R Adm Daniel Hagari, a spokesperson for the Israel Defense Forces (IDF), described the video as “an urgent call for action”, adding that “until Hamas releases our hostages the IDF will continue to pursue Hamas everywhere in Gaza”.
Dalia Cusnir, whose husband’s brothers are being held in Gaza, said she feared Israeli officials had not acted quickly enough to secure the release of the remaining hostages, following reports – including some from Hamas – that large numbers of those who were held are no longer alive. “It feels from outside that they’re not making every effort,” she said of the Israeli government.
Israel’s war cabinet convened on Thursday to discuss plans to restart talks as well as the potential ground invasion of Rafah. A government spokesperson declined to say when or whether the classified forum might give a green light for a ground operation in Rafah. An estimated 1 million people are seeking shelter in the city after Israeli bombardments levelled other urban centres in Gaza.
A senior Israeli defence official said on Wednesday that Israel was poised to evacuate civilians before its attack on Rafah and had bought 40,000 tents that could house 10-12 people each.
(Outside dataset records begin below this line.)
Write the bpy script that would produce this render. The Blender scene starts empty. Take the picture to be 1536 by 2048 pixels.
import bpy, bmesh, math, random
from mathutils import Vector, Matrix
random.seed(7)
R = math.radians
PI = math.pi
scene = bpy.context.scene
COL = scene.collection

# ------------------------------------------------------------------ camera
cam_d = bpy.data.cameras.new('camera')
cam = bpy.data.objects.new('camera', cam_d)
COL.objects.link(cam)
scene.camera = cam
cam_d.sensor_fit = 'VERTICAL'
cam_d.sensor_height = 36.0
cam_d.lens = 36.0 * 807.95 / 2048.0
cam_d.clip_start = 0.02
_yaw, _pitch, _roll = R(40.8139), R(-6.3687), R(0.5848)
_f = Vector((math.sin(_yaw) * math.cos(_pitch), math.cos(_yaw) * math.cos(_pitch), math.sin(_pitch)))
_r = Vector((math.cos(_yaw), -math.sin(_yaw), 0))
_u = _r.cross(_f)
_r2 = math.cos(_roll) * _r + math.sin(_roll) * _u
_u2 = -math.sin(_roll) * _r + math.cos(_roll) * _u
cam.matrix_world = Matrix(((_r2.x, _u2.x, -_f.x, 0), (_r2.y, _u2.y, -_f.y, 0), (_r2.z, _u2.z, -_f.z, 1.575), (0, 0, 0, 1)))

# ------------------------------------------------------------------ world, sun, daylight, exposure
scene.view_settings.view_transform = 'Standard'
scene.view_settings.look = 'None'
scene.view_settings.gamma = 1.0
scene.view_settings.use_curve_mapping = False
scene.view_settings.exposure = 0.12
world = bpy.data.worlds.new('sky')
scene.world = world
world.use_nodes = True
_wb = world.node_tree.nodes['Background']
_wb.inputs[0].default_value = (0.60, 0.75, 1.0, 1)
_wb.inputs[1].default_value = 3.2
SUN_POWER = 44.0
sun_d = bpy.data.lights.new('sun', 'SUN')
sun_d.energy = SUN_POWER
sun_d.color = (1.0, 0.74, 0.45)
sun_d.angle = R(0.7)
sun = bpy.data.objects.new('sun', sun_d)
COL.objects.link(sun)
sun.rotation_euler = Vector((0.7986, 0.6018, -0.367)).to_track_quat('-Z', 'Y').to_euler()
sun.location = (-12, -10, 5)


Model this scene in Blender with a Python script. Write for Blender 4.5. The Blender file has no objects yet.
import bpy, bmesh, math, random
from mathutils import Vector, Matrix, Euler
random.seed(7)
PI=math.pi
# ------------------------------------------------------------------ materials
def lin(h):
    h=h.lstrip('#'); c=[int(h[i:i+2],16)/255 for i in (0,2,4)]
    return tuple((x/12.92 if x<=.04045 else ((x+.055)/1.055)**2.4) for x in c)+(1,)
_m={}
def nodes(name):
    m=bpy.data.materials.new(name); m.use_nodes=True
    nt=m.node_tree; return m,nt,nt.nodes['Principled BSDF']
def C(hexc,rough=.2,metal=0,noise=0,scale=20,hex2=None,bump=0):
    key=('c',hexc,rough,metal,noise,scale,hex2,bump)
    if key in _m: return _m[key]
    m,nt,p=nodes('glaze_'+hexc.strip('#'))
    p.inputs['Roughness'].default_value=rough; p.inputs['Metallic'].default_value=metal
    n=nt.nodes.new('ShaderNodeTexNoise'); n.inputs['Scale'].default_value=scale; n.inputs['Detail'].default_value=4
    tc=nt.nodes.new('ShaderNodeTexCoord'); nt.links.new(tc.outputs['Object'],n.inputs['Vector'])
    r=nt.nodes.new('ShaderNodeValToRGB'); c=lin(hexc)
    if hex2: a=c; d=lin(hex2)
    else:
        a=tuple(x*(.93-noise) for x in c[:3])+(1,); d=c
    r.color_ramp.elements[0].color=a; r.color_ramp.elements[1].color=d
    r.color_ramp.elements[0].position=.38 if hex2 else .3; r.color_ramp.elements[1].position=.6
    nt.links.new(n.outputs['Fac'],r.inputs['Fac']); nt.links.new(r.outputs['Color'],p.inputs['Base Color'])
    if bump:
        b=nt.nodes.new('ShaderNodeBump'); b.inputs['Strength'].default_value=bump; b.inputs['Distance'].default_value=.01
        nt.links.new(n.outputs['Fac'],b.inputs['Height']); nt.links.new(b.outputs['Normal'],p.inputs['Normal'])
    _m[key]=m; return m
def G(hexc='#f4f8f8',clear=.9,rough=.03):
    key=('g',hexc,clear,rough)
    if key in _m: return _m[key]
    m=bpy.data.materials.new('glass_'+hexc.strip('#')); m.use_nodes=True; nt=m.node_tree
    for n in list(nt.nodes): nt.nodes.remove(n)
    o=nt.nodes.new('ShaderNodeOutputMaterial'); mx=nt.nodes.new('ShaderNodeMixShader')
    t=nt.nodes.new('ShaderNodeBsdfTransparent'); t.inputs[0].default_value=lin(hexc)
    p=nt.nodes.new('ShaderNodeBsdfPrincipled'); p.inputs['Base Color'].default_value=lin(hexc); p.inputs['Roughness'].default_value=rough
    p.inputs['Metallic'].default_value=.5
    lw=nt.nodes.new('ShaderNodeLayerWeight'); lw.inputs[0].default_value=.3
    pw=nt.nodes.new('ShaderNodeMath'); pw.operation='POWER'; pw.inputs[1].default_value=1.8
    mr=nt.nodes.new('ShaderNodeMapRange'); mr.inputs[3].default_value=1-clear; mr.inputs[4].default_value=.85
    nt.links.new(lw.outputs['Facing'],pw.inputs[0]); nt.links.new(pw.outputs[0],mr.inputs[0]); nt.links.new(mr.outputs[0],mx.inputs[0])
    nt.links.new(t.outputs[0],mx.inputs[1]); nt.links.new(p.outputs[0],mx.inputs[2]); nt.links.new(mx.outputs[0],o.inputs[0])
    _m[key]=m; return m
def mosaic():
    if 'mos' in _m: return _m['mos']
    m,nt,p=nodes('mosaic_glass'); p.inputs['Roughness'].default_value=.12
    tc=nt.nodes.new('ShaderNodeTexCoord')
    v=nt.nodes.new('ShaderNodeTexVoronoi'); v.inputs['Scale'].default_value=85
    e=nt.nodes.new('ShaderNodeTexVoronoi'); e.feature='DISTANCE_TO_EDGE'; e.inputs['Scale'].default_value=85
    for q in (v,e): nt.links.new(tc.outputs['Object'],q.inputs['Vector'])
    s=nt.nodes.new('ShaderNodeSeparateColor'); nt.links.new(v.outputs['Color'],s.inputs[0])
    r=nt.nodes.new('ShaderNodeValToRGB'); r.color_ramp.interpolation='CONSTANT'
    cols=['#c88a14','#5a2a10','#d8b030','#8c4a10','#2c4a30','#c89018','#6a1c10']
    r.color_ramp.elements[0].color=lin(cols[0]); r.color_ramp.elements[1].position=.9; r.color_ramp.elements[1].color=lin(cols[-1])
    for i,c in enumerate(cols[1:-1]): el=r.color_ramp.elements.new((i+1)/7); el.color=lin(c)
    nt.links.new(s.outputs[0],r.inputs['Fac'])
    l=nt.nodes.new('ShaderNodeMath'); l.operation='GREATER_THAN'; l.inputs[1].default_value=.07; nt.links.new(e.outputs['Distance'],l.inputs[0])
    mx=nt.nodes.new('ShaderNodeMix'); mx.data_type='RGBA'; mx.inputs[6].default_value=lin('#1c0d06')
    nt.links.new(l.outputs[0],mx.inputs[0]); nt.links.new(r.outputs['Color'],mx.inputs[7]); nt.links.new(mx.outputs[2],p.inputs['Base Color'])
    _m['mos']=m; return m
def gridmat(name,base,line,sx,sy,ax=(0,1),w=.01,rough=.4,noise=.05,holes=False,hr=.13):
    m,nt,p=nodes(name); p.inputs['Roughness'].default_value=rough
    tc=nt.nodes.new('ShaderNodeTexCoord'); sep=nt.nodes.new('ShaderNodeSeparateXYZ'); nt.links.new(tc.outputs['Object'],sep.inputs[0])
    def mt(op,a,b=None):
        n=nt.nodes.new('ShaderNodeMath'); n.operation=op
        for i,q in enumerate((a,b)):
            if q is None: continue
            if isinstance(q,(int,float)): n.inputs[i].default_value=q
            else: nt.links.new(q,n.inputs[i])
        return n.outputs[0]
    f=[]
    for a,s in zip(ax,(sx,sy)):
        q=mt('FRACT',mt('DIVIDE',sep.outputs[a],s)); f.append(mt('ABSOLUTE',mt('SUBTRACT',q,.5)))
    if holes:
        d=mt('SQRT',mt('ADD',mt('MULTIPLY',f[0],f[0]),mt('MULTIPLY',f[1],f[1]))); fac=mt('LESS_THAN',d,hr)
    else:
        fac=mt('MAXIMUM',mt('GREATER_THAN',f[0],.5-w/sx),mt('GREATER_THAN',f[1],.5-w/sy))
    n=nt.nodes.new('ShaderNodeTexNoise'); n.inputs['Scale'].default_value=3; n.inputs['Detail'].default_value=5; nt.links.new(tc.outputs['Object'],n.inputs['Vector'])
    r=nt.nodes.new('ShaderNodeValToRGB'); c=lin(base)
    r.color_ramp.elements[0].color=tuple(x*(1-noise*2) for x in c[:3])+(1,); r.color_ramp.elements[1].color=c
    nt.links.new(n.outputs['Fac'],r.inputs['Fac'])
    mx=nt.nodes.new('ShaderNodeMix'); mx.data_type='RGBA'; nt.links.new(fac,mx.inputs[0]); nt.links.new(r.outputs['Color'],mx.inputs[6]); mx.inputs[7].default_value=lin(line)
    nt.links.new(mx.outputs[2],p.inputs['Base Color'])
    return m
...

Satellite images of Al-Mawasi, between Rafah, Khan Younis and the sea, showed significant camp settlements erected over the past two weeks.
Recent talks to facilitate a second pause in fighting in exchange for the release of 40 hostages, including women and elderly and sick people, all but collapsed over Hamas’s demands for the permanent withdrawal of Israeli forces from Gaza as well as the return of Palestinians to the north of the territory.
The 18 leaders said in their joint statement: “We emphasise that the deal on the table to release the hostages would bring an immediate and prolonged ceasefire in Gaza, that would facilitate a surge of additional necessary humanitarian assistance to be delivered throughout Gaza, and lead to the credible end of hostilities.”
A senior US administration official said on Thursday that Hamas’s leader, Yahya Sinwar, who is seen as the mastermind behind the plan to seize captives on 7 October, “has made the decision he’d rather hold [the hostages] rather than securing a ceasefire”.
“There’s a deal on the table. It meets nearly all of the demands that Hamas had,” the official added. “What they need to do is release the vulnerable category of hostages to get things moving.”
Gershon Baskin, the Middle East director of the International Communities Organisation and a former Israeli negotiator for the prisoner exchange deal that freed the IDF soldier Gilad Shalit, held captive by Hamas for five years, said: “Israel calls Hamas’s demands delusional and they are not – it makes perfect sense from the point of view of anyone in Gaza. Netanyahu has an interest in prolonging the war. [Hamas’s] biggest bargaining card is the 136 hostages, and they’re not going to give them up for anything less than ending the war.”
Qatari mediators recently said they were reconsidering their role in the talks, in an unusual public rebuke expressing “deep frustration” with statements from Israeli officials. Israeli mediators went into negotiations in Doha and Cairo in recent months hamstrung, said Baskin, with a strict brief that allowed for little flexibility and limited progress.
The former Israeli peace negotiator Daniel Levy said freeing the hostages was “clearly not the priority” of Netanyahu and his cabinet.
The newspaper Haaretz reported that one proposal under discussion by Israeli officials in Tel Aviv was an agreement that would result in all the hostages being released, including men and those of military age, in exchange for a mass release of Palestinian prisoners.
Hamas said in a statement that it had “offered flexibility” during the talks but blamed a lack of progress on “the intransigence and procrastination of Netanyahu and his government”. Demands for a permanent ceasefire, the withdrawal of Israeli forces and the return of Palestinians to northern Gaza remained the same, the group said.